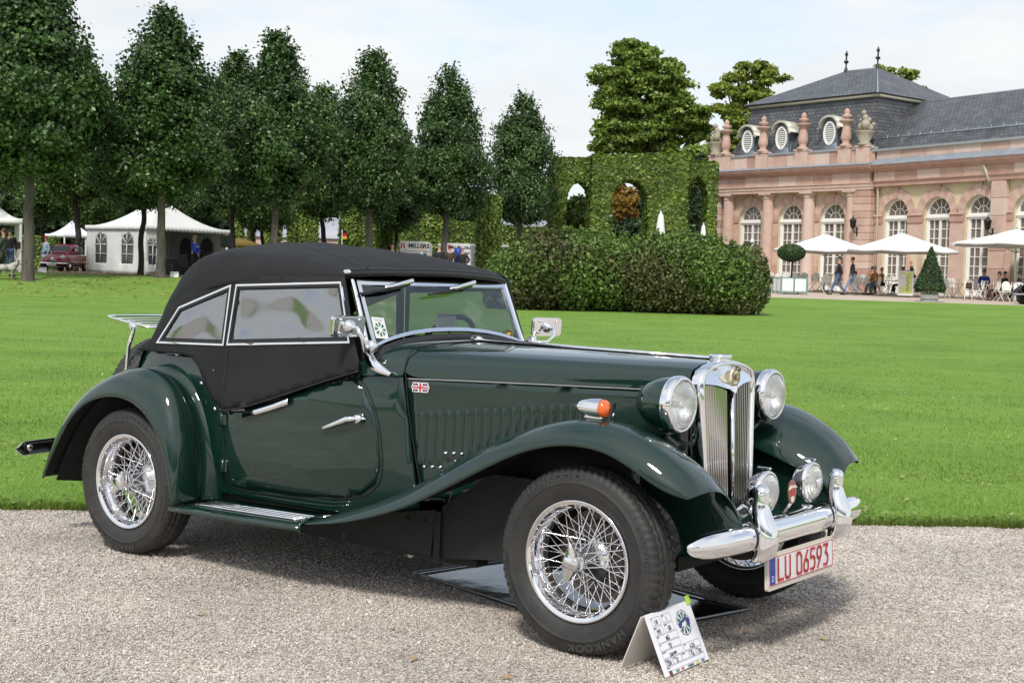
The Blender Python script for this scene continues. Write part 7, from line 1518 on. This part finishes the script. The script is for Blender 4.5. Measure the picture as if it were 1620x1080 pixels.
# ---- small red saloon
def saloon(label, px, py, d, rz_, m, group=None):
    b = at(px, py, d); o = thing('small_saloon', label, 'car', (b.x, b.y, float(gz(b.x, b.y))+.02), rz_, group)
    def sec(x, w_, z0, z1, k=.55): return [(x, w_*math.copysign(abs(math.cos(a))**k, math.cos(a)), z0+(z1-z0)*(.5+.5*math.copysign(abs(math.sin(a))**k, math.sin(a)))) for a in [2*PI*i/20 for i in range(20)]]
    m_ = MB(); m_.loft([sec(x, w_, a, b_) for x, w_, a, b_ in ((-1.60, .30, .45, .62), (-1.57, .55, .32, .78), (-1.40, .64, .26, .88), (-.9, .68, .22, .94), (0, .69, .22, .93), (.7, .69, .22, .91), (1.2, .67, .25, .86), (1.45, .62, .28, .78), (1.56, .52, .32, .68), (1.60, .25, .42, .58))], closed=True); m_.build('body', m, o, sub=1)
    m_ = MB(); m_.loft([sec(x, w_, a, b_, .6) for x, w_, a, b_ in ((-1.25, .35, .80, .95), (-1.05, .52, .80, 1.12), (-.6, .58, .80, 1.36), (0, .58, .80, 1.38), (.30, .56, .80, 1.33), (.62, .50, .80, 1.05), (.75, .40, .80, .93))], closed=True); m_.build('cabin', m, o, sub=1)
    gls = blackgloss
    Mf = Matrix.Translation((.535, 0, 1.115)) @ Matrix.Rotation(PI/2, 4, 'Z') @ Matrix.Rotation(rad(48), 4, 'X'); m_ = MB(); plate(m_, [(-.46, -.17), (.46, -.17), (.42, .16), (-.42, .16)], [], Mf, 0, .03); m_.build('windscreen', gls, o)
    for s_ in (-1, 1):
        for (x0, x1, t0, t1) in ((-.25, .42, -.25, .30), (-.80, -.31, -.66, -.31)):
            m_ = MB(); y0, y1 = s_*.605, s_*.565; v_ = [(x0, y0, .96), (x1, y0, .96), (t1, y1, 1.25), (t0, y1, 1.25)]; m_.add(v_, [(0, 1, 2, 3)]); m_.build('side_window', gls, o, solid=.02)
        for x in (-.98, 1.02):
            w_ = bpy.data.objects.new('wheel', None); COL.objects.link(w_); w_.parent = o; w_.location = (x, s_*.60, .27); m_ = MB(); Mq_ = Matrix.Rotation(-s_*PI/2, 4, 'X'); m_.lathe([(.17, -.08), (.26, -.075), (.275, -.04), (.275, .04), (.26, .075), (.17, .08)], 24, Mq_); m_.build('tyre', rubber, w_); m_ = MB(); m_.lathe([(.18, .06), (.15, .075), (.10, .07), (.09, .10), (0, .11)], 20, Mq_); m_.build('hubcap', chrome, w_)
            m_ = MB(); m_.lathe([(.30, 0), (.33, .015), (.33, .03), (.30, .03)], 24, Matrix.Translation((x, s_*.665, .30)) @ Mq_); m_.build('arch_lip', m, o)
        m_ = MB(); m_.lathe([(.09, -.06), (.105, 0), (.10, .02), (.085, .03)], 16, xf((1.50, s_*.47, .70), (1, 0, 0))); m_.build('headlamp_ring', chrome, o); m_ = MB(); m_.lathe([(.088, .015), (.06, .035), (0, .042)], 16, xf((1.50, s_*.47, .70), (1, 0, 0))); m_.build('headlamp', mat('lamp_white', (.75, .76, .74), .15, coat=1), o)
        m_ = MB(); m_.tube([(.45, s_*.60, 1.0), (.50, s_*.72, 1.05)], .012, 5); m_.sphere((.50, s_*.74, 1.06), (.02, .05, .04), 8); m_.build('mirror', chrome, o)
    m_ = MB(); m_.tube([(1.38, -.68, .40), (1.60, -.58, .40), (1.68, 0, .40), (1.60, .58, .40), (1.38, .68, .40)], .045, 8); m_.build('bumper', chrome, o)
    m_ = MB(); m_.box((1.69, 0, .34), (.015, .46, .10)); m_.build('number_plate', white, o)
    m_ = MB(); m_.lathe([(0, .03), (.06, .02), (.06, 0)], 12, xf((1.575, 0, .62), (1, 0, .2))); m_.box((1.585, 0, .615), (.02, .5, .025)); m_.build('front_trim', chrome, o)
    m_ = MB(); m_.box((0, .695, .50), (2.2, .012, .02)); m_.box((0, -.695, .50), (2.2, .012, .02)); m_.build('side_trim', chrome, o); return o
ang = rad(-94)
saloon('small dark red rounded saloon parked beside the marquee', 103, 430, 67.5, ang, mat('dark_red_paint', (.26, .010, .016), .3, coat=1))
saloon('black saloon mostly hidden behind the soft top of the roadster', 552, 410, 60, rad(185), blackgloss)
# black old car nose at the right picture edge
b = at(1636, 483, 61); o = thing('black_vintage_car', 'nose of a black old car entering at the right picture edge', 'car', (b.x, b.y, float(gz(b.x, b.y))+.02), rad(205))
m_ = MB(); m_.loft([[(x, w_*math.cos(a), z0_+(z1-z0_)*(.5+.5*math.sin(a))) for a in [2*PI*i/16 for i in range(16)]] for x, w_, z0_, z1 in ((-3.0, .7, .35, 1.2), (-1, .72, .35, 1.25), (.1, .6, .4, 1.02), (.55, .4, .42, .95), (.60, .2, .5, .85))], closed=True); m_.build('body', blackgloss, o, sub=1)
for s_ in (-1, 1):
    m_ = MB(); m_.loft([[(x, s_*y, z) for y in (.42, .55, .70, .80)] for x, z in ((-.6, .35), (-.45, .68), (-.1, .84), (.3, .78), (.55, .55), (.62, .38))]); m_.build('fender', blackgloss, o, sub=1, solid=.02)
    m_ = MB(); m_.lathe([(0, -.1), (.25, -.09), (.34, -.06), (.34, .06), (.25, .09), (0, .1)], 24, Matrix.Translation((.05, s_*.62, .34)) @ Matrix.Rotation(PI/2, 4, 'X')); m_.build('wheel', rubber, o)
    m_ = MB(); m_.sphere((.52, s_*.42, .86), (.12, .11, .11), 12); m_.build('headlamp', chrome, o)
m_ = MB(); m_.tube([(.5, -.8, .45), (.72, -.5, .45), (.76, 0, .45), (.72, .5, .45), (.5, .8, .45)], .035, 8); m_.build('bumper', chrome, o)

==

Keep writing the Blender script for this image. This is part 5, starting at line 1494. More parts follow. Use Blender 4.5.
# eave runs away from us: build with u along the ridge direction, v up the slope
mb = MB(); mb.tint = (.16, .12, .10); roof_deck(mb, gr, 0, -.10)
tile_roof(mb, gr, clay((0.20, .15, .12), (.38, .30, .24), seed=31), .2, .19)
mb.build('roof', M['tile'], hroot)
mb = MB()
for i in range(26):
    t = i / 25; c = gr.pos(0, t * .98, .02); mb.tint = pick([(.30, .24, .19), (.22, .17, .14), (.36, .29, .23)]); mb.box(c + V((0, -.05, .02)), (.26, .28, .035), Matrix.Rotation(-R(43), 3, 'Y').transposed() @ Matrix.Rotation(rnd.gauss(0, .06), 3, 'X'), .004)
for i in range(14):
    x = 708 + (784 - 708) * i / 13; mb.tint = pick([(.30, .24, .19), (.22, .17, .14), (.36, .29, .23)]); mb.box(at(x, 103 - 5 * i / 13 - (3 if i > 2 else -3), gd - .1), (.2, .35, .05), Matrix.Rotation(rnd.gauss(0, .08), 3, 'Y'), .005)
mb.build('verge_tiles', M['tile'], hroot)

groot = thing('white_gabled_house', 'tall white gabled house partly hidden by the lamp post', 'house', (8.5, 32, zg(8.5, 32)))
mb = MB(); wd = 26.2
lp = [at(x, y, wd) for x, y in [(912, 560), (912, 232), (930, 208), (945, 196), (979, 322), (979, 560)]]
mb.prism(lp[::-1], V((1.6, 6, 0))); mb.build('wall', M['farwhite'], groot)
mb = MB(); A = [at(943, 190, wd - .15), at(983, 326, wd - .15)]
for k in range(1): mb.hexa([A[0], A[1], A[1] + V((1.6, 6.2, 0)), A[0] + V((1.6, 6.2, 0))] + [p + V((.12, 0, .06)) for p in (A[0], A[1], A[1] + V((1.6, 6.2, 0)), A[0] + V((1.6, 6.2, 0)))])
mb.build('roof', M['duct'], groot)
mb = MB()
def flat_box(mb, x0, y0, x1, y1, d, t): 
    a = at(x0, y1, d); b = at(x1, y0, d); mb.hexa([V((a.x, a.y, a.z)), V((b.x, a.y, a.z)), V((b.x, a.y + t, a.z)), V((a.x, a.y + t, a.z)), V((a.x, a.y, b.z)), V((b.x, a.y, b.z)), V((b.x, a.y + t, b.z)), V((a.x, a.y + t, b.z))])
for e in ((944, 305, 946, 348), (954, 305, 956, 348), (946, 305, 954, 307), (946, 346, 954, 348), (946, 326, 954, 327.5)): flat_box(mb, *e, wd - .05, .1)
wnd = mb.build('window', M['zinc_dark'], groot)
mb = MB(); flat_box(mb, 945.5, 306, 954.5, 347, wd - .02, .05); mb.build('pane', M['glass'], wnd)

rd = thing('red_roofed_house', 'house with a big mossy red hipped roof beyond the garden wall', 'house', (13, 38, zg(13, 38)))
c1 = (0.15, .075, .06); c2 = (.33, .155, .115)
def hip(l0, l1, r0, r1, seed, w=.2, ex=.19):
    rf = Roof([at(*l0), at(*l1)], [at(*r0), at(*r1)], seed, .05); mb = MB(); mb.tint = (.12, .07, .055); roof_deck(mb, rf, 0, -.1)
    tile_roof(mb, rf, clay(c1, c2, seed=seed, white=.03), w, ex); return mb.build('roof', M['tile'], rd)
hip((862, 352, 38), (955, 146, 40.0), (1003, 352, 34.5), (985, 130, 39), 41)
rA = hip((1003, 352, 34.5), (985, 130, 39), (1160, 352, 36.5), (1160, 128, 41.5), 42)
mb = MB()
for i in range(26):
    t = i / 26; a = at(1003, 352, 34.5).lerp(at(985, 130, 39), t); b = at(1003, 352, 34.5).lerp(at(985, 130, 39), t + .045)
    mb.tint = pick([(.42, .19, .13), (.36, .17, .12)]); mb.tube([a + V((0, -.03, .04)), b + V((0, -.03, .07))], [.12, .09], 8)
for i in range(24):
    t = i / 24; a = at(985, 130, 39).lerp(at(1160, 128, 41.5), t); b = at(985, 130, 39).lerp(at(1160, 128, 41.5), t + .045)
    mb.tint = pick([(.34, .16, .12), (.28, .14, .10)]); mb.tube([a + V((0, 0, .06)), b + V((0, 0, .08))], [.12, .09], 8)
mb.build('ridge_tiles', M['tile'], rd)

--

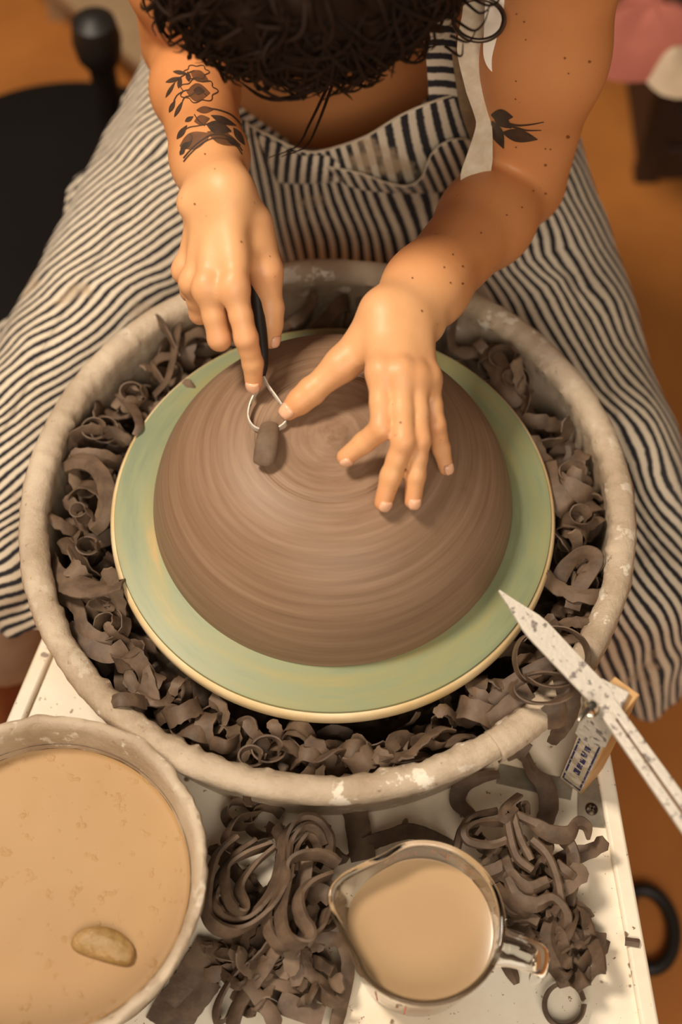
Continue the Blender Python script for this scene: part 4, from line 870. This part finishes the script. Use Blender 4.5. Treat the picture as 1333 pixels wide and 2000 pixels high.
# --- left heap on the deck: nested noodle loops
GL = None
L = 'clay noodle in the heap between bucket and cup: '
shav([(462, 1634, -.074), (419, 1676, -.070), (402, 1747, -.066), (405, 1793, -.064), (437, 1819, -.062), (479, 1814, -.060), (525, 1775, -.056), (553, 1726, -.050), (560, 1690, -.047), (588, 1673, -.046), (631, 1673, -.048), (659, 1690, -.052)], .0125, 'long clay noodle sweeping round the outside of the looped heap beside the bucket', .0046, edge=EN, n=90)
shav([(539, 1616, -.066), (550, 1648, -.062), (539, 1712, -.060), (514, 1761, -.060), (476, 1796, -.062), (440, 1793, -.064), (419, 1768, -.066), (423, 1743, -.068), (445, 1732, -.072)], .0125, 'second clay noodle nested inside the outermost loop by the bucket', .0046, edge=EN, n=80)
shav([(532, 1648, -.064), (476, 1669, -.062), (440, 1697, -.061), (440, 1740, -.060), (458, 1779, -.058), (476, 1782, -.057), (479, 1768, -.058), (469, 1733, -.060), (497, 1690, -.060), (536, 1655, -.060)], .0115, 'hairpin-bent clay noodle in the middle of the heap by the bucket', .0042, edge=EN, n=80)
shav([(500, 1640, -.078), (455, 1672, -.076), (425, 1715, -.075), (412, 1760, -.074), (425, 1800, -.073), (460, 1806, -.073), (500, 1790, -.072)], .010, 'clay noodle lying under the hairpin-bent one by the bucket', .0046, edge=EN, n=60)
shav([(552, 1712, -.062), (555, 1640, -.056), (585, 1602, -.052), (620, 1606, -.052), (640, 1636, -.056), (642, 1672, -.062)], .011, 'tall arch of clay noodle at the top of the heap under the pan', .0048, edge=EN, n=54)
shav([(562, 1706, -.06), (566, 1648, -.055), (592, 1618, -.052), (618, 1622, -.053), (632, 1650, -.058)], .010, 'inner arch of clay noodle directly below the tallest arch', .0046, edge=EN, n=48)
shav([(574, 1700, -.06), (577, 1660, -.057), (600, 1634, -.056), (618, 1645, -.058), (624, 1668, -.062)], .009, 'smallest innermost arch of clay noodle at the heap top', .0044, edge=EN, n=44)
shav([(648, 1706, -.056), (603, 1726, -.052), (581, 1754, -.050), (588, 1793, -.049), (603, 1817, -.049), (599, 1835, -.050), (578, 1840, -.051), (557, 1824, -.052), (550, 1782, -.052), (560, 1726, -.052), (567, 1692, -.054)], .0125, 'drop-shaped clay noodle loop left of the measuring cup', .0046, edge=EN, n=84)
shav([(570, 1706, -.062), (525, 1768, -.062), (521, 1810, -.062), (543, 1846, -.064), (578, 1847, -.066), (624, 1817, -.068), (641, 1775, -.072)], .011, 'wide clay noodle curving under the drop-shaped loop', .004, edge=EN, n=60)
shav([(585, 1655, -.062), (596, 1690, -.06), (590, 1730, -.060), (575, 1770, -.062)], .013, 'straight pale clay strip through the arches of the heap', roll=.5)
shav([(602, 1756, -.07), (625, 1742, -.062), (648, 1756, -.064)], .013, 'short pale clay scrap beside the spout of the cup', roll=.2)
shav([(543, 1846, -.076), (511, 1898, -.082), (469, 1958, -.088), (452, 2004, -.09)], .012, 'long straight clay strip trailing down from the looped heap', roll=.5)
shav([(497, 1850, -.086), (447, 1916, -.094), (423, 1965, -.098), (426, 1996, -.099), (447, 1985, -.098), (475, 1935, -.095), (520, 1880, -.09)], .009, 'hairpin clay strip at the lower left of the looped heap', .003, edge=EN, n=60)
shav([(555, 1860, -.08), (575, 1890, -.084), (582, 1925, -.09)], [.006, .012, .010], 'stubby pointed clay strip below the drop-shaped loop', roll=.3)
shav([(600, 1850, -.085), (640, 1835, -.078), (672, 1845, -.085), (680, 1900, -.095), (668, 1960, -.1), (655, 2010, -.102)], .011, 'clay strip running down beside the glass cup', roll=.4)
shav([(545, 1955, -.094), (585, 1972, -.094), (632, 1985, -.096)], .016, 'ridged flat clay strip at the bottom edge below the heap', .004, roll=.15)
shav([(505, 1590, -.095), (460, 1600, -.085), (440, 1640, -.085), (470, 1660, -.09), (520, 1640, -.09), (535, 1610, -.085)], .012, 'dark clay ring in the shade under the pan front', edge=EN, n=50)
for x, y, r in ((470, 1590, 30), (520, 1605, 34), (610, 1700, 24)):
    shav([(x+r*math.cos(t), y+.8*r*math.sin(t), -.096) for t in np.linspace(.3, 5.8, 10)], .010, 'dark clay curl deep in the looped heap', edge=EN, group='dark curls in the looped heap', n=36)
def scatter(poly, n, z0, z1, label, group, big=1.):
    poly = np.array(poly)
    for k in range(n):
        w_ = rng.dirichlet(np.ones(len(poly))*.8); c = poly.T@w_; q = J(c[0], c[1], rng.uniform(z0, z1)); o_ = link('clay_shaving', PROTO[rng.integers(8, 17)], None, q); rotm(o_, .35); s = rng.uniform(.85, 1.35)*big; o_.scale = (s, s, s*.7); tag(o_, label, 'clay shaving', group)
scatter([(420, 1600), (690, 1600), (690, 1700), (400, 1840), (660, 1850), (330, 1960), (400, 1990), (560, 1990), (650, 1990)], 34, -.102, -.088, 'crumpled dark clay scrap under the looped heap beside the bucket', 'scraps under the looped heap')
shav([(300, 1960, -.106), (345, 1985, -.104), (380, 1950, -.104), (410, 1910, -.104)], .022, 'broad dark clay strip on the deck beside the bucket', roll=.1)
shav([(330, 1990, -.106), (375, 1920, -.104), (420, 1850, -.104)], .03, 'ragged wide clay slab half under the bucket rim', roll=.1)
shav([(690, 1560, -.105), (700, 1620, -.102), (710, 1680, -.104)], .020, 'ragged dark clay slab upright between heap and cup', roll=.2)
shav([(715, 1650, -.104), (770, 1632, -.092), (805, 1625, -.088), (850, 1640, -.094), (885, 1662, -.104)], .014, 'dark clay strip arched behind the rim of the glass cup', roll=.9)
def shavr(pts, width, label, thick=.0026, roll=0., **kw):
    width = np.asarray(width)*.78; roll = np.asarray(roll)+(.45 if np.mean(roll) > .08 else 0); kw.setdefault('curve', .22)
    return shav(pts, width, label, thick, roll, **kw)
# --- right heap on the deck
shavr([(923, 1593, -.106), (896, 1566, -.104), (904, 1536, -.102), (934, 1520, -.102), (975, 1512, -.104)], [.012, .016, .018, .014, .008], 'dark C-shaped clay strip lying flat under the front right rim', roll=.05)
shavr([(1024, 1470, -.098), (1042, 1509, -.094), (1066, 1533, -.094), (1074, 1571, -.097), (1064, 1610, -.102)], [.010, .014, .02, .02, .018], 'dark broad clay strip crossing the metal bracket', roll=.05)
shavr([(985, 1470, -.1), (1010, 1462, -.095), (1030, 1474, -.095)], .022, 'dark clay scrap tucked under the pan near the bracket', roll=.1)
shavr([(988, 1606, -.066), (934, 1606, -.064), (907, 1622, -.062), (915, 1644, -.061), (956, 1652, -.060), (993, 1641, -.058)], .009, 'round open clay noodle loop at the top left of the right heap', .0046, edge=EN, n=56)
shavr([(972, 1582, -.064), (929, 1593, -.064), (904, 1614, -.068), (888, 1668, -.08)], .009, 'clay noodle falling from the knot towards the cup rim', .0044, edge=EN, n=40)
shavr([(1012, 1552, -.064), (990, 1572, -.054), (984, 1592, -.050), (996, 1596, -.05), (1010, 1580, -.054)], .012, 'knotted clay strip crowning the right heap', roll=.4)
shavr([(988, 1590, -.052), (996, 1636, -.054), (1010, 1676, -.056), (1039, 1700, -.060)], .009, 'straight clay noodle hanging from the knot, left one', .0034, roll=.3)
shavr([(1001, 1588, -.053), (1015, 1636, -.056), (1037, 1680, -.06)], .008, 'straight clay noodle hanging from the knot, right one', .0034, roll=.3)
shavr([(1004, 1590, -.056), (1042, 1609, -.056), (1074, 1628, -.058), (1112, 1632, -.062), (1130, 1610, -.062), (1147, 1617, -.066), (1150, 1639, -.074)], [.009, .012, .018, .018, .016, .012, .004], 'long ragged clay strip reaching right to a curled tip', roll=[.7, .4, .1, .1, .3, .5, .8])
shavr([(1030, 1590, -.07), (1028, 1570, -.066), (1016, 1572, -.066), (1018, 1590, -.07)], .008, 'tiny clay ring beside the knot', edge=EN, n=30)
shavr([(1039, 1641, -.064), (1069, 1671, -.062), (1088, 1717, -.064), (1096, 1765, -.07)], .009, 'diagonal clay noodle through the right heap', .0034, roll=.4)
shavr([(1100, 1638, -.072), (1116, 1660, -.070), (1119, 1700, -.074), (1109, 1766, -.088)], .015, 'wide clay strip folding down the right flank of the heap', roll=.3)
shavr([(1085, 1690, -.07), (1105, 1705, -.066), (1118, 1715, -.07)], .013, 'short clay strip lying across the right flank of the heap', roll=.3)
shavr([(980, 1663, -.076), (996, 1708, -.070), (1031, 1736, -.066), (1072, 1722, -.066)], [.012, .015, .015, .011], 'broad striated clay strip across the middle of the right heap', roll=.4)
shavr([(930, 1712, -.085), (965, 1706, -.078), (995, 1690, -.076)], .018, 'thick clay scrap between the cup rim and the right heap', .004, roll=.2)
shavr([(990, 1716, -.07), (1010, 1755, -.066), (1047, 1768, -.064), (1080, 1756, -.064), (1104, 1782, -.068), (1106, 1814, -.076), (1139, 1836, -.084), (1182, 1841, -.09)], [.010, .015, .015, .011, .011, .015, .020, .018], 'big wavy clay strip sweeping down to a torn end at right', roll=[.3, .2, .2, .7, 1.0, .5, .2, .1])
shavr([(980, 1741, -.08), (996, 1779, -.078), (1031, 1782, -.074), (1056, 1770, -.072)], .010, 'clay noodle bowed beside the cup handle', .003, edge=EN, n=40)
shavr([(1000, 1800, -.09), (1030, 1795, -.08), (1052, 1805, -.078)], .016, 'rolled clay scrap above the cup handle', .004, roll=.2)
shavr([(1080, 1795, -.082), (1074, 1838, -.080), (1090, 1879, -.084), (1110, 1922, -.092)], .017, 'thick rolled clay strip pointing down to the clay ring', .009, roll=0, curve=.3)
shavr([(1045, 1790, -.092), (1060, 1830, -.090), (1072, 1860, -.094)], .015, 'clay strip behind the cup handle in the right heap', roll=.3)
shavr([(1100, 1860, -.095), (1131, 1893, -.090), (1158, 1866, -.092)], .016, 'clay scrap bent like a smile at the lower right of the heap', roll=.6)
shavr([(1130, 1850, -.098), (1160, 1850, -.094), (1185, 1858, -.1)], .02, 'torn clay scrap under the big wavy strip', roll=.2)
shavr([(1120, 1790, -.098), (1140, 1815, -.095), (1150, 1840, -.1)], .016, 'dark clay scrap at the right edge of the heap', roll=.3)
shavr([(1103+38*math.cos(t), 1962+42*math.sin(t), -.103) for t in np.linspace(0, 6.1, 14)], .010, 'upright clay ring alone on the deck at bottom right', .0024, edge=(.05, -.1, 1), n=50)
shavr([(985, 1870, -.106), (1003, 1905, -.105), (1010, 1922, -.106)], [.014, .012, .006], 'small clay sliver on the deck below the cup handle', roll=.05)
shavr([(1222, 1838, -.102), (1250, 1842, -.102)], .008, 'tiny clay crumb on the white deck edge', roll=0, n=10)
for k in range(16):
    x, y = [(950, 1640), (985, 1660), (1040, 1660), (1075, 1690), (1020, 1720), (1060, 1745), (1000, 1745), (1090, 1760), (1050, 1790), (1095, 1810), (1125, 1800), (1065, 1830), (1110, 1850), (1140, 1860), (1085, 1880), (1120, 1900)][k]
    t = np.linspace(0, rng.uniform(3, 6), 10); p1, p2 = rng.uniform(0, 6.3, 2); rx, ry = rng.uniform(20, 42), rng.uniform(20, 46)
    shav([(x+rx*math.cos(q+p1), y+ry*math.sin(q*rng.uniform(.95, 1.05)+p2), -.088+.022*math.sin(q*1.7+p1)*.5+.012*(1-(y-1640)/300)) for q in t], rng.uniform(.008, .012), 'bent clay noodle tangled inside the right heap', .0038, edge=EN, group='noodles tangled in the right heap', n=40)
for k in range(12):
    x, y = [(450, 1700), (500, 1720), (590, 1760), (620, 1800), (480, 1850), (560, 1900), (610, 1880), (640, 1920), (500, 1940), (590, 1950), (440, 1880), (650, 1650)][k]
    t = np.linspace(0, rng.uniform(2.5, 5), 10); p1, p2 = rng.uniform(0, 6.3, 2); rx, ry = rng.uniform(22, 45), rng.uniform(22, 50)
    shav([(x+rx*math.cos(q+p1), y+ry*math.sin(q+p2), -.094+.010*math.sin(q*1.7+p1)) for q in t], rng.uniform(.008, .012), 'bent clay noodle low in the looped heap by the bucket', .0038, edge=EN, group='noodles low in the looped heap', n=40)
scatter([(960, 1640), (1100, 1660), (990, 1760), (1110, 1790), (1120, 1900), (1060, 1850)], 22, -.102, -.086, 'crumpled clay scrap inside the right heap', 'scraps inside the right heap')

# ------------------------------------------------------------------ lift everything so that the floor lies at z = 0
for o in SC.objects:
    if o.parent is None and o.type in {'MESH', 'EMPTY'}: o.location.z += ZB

The exercise: Count how many lines contain "wall" and give only that count.

Task output: 2